Planning board staff will present these proposed goals and policies to Edmonds City Council on Aug. 6.

— Story and photos by Nick Ng

  1. There is simply way too much planning for what we don’t have; but; someone, somewhere for some reason says we should have; and not enough basic taking care of what we do have to keep it for posterity. The goal is to totally change Edmonds by making room for 13,000 more people in “affordable” housing while not changing the special ambiance that Edmonds is – The Happy Sleepy Little Village by the Sea. Can’t be done folks and we are paying people thousands to tell us it can be done and going broke in the process. They are simply trying to sell what we once were (and partly still are) to the highest bidders.
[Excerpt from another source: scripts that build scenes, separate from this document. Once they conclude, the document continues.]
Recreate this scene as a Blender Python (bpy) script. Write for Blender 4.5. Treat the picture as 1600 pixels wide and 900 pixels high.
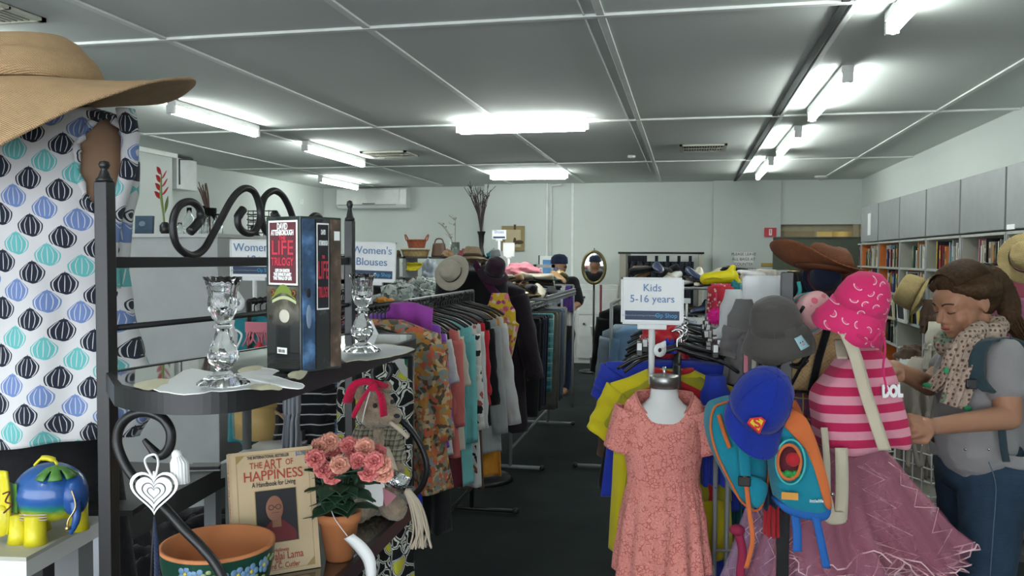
import bpy, bmesh, math, random
from math import sin, cos, pi, sqrt, radians, hypot, atan2, tan, floor as fl
from mathutils import Vector as V, Matrix, noise, Euler
S = bpy.context.scene
C = S.collection
for o in list(bpy.data.objects): bpy.data.objects.remove(o)
random.seed(7)

# ---------------- camera ----------------
FPX, YAW, PITCH, ROLL = 1300.0, radians(11.9), radians(2.15), radians(.28)
CAM = V((0, 0, 1.6))
F_ = V((-sin(YAW) * cos(PITCH), cos(YAW) * cos(PITCH), -sin(PITCH)))
R0 = V((cos(YAW), sin(YAW), 0)); U0 = R0.cross(F_)
R_ = R0 * cos(ROLL) + U0 * sin(ROLL); U_ = -R0 * sin(ROLL) + U0 * cos(ROLL)
cd = bpy.data.cameras.new('camera'); cd.sensor_width = 36; cd.lens = FPX * 36 / 1600; cd.clip_start = .02; cd.clip_end = 60
cam = bpy.data.objects.new('camera', cd); C.objects.link(cam)
mw = Matrix((R_, U_, -F_)).transposed().to_4x4(); mw.translation = CAM; cam.matrix_world = mw
S.camera = cam

# ---------------- light ----------------
S.view_settings.view_transform = 'Standard'; S.view_settings.look = 'None'; S.view_settings.gamma = 1
S.view_settings.use_curve_mapping = False; S.view_settings.exposure = 1.5
w = bpy.data.worlds.new('sky'); S.world = w; w.use_nodes = True
w.node_tree.nodes['Background'].inputs[0].default_value = (.75, .85, 1, 1)
w.node_tree.nodes['Background'].inputs[1].default_value = 1.0
TUBE = 15.0
def area(name, loc, rot, sx, sy, power, col=(1, 1, 1)):
    l = bpy.data.lights.new(name, 'AREA'); l.shape = 'RECTANGLE'; l.size = sx; l.size_y = sy; l.energy = power; l.color = col
    o = bpy.data.objects.new(name, l); o.location = loc; o.rotation_euler = rot; C.objects.link(o); return o
# daylight through the shop window behind the camera
area('shop_window_daylight', (-1.8, -2.44, 1.45), (radians(104), 0, 0), 7.2, 2.0, 62, (.98, .99, 1))

# ---------------- pixel helpers (turn photo pixels into points of the room) ----------------
def ray(px, py): return F_ * FPX + R_ * (px - 800) + U_ * (450 - py)
def PY(px, py, y): d = ray(px, py); return CAM + d * (y / d.y)
def PX(px, py, x): d = ray(px, py); return CAM + d * (x / d.x)
def PZ(px, py, z): d = ray(px, py); return CAM + d * ((z - 1.6) / d.z)
def PD(px, py, dd): d = ray(px, py); return CAM + d * (dd / FPX)       # at forward depth dd

# ---------------- object helpers ----------------
def tag(o, label=None, cat=None, group=None, kind=None):
    if label: o['label'] = label
    if cat: o['category'] = cat
    if group: o['group'] = group
    if kind: o['kind'] = kind
    return o
def thing(name, label, cat, loc=(0, 0, 0), rot=(0, 0, 0), group=None, kind=None):
    o = bpy.data.objects.new(name, None); C.objects.link(o); o.empty_display_size = .05
    o.location = loc; o.rotation_euler = rot
    return tag(o, label, cat, group, kind)
def dup(o, loc=None, rot=None, label=None, group=None, parent=None):
    c = o.copy(); C.objects.link(c); c.parent = parent
    if loc is not None: c.location = loc
    if rot is not None: c.rotation_euler = rot
    if label: c['label'] = label
    if group: c['group'] = group
    for ch in [k for k in bpy.data.objects if k.parent == o]: dup(ch, parent=c)
    return c
def catmull(pts, n=6, closed=False):
    P = [V(p) for p in pts]; out = []; L = len(P)
    for i in range(L if closed else L - 1):
        p0 = P[(i - 1) % L] if closed or i > 0 else P[0]; p1 = P[i]; p2 = P[(i + 1) % L]
        p3 = P[(i + 2) % L] if closed or i + 2 < L else P[-1]
        for k in range(n):
            t = k / n
            out.append(.5 * ((2 * p1) + (p2 - p0) * t + (2 * p0 - 5 * p1 + 4 * p2 - p3) * t * t + (3 * p1 - p0 - 3 * p2 + p3) * t ** 3))
    if not closed: out.append(P[-1])
    return out
def lerp(a, b, t): return a + (b - a) * t
def keys(K, t):
    """piecewise smooth interpolation of rows (t, a, b, ...)"""
    if t <= K[0][0]: return K[0][1:]
    for a, b in zip(K, K[1:]):
        if t <= b[0]:
            s = (t - a[0]) / max(1e-9, b[0] - a[0]); s = s * s * (3 - 2 * s) * .5 + s * .5
            return tuple(lerp(x, y, s) for x, y in zip(a[1:], b[1:]))
    return K[-1][1:]
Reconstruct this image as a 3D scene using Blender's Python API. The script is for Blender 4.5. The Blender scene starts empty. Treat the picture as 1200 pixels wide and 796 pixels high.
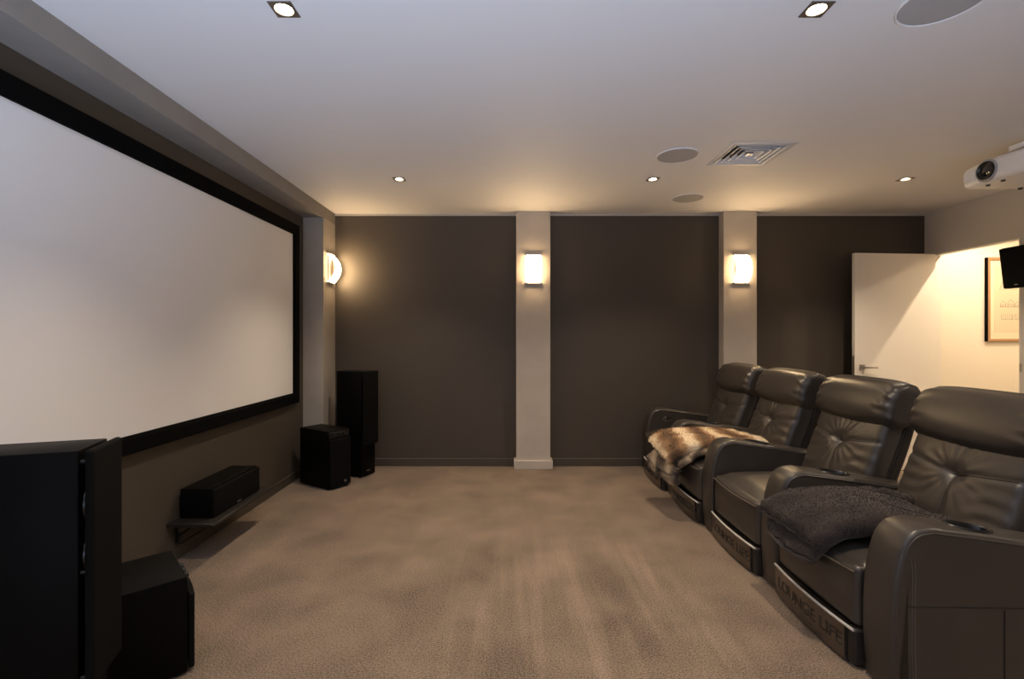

This is insane and backwards. The Staff is running the city instead of the city running the staff. Mayor and Council need to wake up and fight back before it is totally too late to save anything of what we once were. I’m not optimistic that this will happen but I keep hoping it will. Time is running out and the requests for higher taxes for more mismanagement are on the drawing board at City Hall. Requests for Public Safety funding will lead the charge and there will be no shortage of fear mongering to get it all passed. Just plan ahead for higher Prop. taxes but vote NO.

    1. I totally agree with your assessment Clinton.
      I voted for Mayor Rosen to stop the insanity.
      Please Mayor Rosen, stop the insanity!

  2. The establishment of 28 land use goals and 12 housing goals, each with dozens of policies in each goal category, seem like a bureaucratic nirvana. These affordable housing units, envisioned as egalitarian utopias, rely on using other people’s money. This funding is finite and will inevitably deplete. The planners’ creed appears to be “equity of outcome rather than equity of opportunity.”